L'impro entre plaisir et étude
Par Francesco Biamonte - 24 Heures, mercredi 22 août 2001
Le Festival de musique improvisée de Lausanne proposait le premier de cinq cours. Accessible et enrichissant.
L'improvisation est essentielle dans la pratique de la musique ancienne. C'est la conviction de Gaël Liardon, organisateur pour la cinquième année consécutive du Festival de musique improvisée de Lausanne: une manifestation aussi originale que pertinente, qui cherche à redonnner à l'invention spontanée le rôle qui lui revient dans la musique du Moyen Age, de la Renaissance et de l'époque baroque. L'improvisation "à l'ancienne" offre en outre à ses adeptes l'occasion d'un décloisonnement bienvenu, et d'un stimulant échange avec les musiciens de jazz.
Un cours ouvert à tous
C'est ainsi que le festival propose depuis dimanche dernier et jusqu'à vendredi dix concerts, ainsi que cinq journées de cours. Une tentative de donner sa juste place à l'improvisation dans la pratique autant que dans la didactique de la musique: si elle est avant tout un plaisir pour les musiciens qui s'y adonnent et parfois pour ceux qui les écoutent, l'improvisation est aussi un moyen de pénétrer dans un univers musical particulier, de s'approprier de manière très concrète et intuitive à fois la logique et l'esprit d'une esthétique musicale.

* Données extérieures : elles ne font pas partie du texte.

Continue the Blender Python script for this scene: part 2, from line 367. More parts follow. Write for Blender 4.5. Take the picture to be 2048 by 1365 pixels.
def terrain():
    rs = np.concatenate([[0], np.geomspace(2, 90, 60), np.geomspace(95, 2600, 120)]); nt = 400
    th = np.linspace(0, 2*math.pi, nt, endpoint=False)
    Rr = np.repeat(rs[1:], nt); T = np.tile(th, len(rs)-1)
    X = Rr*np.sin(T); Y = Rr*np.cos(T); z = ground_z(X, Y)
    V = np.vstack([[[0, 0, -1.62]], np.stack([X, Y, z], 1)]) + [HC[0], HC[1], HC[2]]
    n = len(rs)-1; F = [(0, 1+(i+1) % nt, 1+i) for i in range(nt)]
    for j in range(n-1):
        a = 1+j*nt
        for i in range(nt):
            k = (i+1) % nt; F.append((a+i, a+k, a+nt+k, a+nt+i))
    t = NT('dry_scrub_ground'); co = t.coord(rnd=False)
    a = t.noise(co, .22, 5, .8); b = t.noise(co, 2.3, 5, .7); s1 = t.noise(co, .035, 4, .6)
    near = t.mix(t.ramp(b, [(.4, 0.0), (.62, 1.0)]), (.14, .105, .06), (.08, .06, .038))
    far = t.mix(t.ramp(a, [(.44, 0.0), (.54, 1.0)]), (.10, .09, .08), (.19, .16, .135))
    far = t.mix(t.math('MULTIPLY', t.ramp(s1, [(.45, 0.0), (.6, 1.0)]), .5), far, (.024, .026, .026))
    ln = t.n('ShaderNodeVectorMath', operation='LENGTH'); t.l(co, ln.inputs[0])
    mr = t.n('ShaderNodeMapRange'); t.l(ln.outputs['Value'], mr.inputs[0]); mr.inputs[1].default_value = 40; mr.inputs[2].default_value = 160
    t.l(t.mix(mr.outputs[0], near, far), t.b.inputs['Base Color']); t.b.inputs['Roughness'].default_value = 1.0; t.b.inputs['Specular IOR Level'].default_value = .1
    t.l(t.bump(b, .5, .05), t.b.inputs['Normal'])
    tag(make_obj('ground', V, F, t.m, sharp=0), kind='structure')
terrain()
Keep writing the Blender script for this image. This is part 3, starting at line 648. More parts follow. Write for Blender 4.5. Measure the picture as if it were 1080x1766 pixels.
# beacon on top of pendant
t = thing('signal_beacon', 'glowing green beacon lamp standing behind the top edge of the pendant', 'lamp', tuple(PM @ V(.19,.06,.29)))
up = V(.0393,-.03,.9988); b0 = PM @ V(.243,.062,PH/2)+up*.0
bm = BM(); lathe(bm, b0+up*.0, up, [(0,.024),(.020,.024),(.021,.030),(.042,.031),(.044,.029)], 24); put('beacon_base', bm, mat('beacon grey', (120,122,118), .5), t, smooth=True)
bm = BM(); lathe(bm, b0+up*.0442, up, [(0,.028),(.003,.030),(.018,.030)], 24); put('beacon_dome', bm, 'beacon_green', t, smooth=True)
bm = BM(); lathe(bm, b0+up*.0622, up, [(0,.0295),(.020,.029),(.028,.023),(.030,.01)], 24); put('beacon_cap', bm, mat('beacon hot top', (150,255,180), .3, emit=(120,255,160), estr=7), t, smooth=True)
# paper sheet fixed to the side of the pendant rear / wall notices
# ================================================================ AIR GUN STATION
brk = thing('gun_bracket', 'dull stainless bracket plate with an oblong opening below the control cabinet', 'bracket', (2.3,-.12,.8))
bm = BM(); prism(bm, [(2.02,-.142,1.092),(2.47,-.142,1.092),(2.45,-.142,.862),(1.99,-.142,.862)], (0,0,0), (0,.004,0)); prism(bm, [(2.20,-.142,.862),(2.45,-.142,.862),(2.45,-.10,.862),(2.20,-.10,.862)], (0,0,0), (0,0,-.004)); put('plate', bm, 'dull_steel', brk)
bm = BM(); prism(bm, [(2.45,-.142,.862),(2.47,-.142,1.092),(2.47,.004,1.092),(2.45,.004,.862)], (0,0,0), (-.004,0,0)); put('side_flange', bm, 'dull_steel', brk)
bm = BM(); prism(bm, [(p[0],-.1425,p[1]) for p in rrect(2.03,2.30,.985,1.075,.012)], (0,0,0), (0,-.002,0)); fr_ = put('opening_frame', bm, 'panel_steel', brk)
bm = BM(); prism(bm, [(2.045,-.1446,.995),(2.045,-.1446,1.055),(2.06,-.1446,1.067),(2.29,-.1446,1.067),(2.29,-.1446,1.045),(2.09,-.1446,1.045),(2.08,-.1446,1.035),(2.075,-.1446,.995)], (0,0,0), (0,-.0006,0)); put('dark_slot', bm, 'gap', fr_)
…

Centrée sur l'improvisation à orgue, la série de cours comprenait également avant-hier une journée ouverte à tous les instruments. Une petite trentaine de musiciens s'étaient réunis à cette occasion dans l'église de Saint-Laurent à Lausanne: amateurs, étudiants du Conservatoire ou professionnels de la musique, organistes, clavecinistes, flûtistes, violonistes, violoncellistes, clarinettistes, d'âges et de niveaux très différents, venus de toute la Suisse pour l'occasion ? car de telles initiatives sont encore rarissimes. Nul besoin de grandes et subtiles connaissances pour participer: quelques bases de solfège suffisent, ainsi qu'un rapport un tant soit peu intuitif avec son instrument.
En effet, les professeurs Freddy Eichelberger, claveciniste, et William Dongois, cornettiste, n'exigent pas de leurs élèves qu'ils soient des techniciens virtuoses, et ne s'embarrassent pas davantage de longs discours historiques ni de considérations théoriques développées. Ils donnent tout juste quelques indications de base, et voici que tous les participants se lancent ensemble dans le corps du son, chacun soufflant dans son instrument, tirant sur son archet, faisant jouer les touches d'un clavier. D'abord autour d'un unique accord, chacun avant le choix de jouer une de ses trois notes fondamentales. Puis en faisant alterner selon ses envies plusieurs notes de ce même accord. La même chose ensuite sur une séquence d'accords toute simple. Assez rapidement, on se familiarise avec la tonalité, et surtout, on prend un grand plaisir à s'y fondre.
La complexification vient peu à peu. Au fil de la journée, chacun, selon ses moyens et à son rythme, au prix d'une intense concentration, mais sans aucune pression, commence à se constituer un petit répertoire de motifs mélodiques, d'abord très simples, puis à peine plus élaborés. On l'a compris, un des secrets de la réussite du cours vient de la simplicité des formules proposées: oser rester simple, voilà une des règles d'or de William Dongois et Freddy Eichelberger.
Une piste à suivre
Un autre ingrédient essentiel est le caractère toujours collectif des exercices proposés: chacun peut ainsi se familiariser sans stress avec quelques figures mélodiques de son cru, puis, à mesure qu'une certaine aisance arrive, écouter plus précisément ce qui se passe autour de soi, y répondre, et commencer à tisser des liens dans l'orchestre.
Evidemment, en une journée, les résultats restent modestes. Mais ils donnent clairement à sentir le potentiel de la démarche, et le rôle important qu'elle mérite de jouer dans la musique ancienne, notamment dans son enseignement. Il convient donc d'encourager la précieuse initiative de Gaël Liardon, en espérant qu'elle connaîtra des lendemains radieux. En mutation structurelle, le Festival de musique improvisée cherche d'ailleurs à étendre son équipe et son comité ? avis aux amateurs. Quant au public, il lui reste trois jours pour jouir de l'édition en cours.